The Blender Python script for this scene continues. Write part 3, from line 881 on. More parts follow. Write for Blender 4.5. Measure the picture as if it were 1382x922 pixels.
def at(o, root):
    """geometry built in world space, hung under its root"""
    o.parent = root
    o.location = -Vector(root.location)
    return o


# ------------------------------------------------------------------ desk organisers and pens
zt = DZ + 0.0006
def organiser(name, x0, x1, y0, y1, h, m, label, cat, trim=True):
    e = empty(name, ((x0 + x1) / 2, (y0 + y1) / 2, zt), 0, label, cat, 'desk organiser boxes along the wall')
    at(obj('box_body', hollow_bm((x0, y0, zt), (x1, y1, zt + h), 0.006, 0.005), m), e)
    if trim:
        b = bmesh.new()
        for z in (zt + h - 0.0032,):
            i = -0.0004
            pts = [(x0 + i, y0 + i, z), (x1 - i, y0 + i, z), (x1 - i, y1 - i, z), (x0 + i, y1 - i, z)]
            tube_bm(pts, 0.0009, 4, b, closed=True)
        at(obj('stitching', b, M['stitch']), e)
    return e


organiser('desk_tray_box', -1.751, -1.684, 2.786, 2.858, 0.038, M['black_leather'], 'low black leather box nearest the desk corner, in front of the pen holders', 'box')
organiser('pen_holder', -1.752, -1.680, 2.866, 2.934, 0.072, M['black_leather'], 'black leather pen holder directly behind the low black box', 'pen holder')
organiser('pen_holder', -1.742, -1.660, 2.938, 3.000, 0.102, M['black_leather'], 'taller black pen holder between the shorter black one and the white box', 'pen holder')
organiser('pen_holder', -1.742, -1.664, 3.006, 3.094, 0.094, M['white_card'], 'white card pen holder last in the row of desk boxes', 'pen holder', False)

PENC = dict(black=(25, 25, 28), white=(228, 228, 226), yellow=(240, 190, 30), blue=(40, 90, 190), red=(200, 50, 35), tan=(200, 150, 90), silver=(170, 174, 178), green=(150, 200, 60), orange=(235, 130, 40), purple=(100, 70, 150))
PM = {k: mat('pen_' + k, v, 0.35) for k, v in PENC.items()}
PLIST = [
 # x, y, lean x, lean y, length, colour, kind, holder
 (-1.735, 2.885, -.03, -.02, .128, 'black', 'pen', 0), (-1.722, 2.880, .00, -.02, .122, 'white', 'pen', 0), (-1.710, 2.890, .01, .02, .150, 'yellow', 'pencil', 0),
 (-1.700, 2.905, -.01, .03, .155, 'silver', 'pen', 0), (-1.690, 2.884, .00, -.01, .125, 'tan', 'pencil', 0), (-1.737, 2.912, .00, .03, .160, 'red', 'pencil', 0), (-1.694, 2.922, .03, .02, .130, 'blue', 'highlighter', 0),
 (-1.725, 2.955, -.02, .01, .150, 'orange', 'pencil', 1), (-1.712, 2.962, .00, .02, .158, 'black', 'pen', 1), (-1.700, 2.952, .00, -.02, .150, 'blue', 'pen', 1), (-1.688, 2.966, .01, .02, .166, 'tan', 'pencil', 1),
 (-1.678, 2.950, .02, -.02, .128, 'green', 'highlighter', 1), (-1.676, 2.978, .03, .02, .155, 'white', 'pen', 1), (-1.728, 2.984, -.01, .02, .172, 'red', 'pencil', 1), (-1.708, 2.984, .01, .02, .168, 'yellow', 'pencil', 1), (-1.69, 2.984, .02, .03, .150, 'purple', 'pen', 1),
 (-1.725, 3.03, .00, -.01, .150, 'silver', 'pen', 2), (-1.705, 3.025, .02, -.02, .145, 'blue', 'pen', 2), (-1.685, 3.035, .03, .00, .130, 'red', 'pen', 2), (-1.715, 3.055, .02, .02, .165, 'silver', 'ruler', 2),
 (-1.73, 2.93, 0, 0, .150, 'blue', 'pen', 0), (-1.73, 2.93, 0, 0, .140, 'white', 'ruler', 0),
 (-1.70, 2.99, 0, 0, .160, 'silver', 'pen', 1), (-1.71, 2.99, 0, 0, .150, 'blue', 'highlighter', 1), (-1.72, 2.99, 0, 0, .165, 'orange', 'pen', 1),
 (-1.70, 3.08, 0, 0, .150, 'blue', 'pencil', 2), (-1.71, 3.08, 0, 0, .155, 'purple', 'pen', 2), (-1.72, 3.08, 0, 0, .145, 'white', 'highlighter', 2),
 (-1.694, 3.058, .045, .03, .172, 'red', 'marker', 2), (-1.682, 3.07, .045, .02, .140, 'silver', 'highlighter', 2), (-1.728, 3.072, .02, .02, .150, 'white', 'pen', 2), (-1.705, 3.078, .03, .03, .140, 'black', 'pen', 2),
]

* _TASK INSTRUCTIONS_
Write out the entire listing exactly.

* _THE COMPLETED TASK_
The Blender Python script for this scene continues. Write part 3, from line 881 on. More parts follow. Write for Blender 4.5. Measure the picture as if it were 1382x922 pixels.
def at(o, root):
    """geometry built in world space, hung under its root"""
    o.parent = root
    o.location = -Vector(root.location)
    return o


# ------------------------------------------------------------------ desk organisers and pens
zt = DZ + 0.0006
def organiser(name, x0, x1, y0, y1, h, m, label, cat, trim=True):
    e = empty(name, ((x0 + x1) / 2, (y0 + y1) / 2, zt), 0, label, cat, 'desk organiser boxes along the wall')
    at(obj('box_body', hollow_bm((x0, y0, zt), (x1, y1, zt + h), 0.006, 0.005), m), e)
    if trim:
        b = bmesh.new()
        for z in (zt + h - 0.0032,):
            i = -0.0004
            pts = [(x0 + i, y0 + i, z), (x1 - i, y0 + i, z), (x1 - i, y1 - i, z), (x0 + i, y1 - i, z)]
            tube_bm(pts, 0.0009, 4, b, closed=True)
        at(obj('stitching', b, M['stitch']), e)
    return e


organiser('desk_tray_box', -1.751, -1.684, 2.786, 2.858, 0.038, M['black_leather'], 'low black leather box nearest the desk corner, in front of the pen holders', 'box')
organiser('pen_holder', -1.752, -1.680, 2.866, 2.934, 0.072, M['black_leather'], 'black leather pen holder directly behind the low black box', 'pen holder')
organiser('pen_holder', -1.742, -1.660, 2.938, 3.000, 0.102, M['black_leather'], 'taller black pen holder between the shorter black one and the white box', 'pen holder')
organiser('pen_holder', -1.742, -1.664, 3.006, 3.094, 0.094, M['white_card'], 'white card pen holder last in the row of desk boxes', 'pen holder', False)

PENC = dict(black=(25, 25, 28), white=(228, 228, 226), yellow=(240, 190, 30), blue=(40, 90, 190), red=(200, 50, 35), tan=(200, 150, 90), silver=(170, 174, 178), green=(150, 200, 60), orange=(235, 130, 40), purple=(100, 70, 150))
PM = {k: mat('pen_' + k, v, 0.35) for k, v in PENC.items()}
PLIST = [
 # x, y, lean x, lean y, length, colour, kind, holder
 (-1.735, 2.885, -.03, -.02, .128, 'black', 'pen', 0), (-1.722, 2.880, .00, -.02, .122, 'white', 'pen', 0), (-1.710, 2.890, .01, .02, .150, 'yellow', 'pencil', 0),
 (-1.700, 2.905, -.01, .03, .155, 'silver', 'pen', 0), (-1.690, 2.884, .00, -.01, .125, 'tan', 'pencil', 0), (-1.737, 2.912, .00, .03, .160, 'red', 'pencil', 0), (-1.694, 2.922, .03, .02, .130, 'blue', 'highlighter', 0),
 (-1.725, 2.955, -.02, .01, .150, 'orange', 'pencil', 1), (-1.712, 2.962, .00, .02, .158, 'black', 'pen', 1), (-1.700, 2.952, .00, -.02, .150, 'blue', 'pen', 1), (-1.688, 2.966, .01, .02, .166, 'tan', 'pencil', 1),
 (-1.678, 2.950, .02, -.02, .128, 'green', 'highlighter', 1), (-1.676, 2.978, .03, .02, .155, 'white', 'pen', 1), (-1.728, 2.984, -.01, .02, .172, 'red', 'pencil', 1), (-1.708, 2.984, .01, .02, .168, 'yellow', 'pencil', 1), (-1.69, 2.984, .02, .03, .150, 'purple', 'pen', 1),
 (-1.725, 3.03, .00, -.01, .150, 'silver', 'pen', 2), (-1.705, 3.025, .02, -.02, .145, 'blue', 'pen', 2), (-1.685, 3.035, .03, .00, .130, 'red', 'pen', 2), (-1.715, 3.055, .02, .02, .165, 'silver', 'ruler', 2),
 (-1.73, 2.93, 0, 0, .150, 'blue', 'pen', 0), (-1.73, 2.93, 0, 0, .140, 'white', 'ruler', 0),
 (-1.70, 2.99, 0, 0, .160, 'silver', 'pen', 1), (-1.71, 2.99, 0, 0, .150, 'blue', 'highlighter', 1), (-1.72, 2.99, 0, 0, .165, 'orange', 'pen', 1),
 (-1.70, 3.08, 0, 0, .150, 'blue', 'pencil', 2), (-1.71, 3.08, 0, 0, .155, 'purple', 'pen', 2), (-1.72, 3.08, 0, 0, .145, 'white', 'highlighter', 2),
 (-1.694, 3.058, .045, .03, .172, 'red', 'marker', 2), (-1.682, 3.07, .045, .02, .140, 'silver', 'highlighter', 2), (-1.728, 3.072, .02, .02, .150, 'white', 'pen', 2), (-1.705, 3.078, .03, .03, .140, 'black', 'pen', 2),
]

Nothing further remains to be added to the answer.